Another mechanism that produces a similar effect is the avalanche effect as in the avalanche diode.[1] The two types of diode are in fact constructed the same way and both effects are present in diodes of this type. In silicon diodes up to about 5.6 volts, the Zener effect is the predominant effect and shows a marked negative temperature coefficient. Above 5.6 volts, the avalanche effect becomes predominant and exhibits a positive temperature coefficient.[2]

In a 5.6 V diode, the two effects occur together, and their temperature coefficients nearly cancel each other out, thus the 5.6 V diode is useful in temperature-critical applications. An alternative, which is used for voltage references that need to be highly stable over long periods of time, is to use a Zener diode with a temperature coefficient (TC) of +2 mV/°C (breakdown voltage 6.2–6.3 V) connected in series with a forward-biased silicon diode (or a transistor B-E junction) manufactured on the same chip.[3] The forward-biased diode has a temperature coefficient of −2 mV/°C, causing the TCs to cancel out.

Modern manufacturing techniques have produced devices with voltages lower than 5.6 V with negligible temperature coefficients,[citation needed] but as higher-voltage devices are encountered, the temperature coefficient rises dramatically. A 75 V diode has 10 times the coefficient of a 12 V diode.

Zener and avalanche diodes, regardless of breakdown voltage, are usually marketed under the umbrella term of "Zener diode".

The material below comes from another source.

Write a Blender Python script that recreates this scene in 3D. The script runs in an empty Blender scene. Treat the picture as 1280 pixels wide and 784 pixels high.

Under 5.6 V, where the Zener effect dominates, the IV curve near breakdown is much more rounded, which calls for more care in targeting its biasing conditions. The IV curve for Zeners above 5.6 V (being dominated by Avalanche), is much sharper at breakdown.

Waveform clipper

Two Zener diodes facing each other in series will act to clip both halves of an input signal. Waveform clippers can be used to not only reshape a signal, but also to prevent voltage spikes from affecting circuits that are connected to the power supply.[4]

Voltage shifter

A Zener diode can be applied to a circuit with a resistor to act as a voltage shifter. This circuit lowers the output voltage by a quantity that is equal to the Zener diode's breakdown voltage.

Voltage regulator

A Zener diode can be applied in a voltage regulator circuit to regulate the voltage applied to a load, such as in a linear regulator.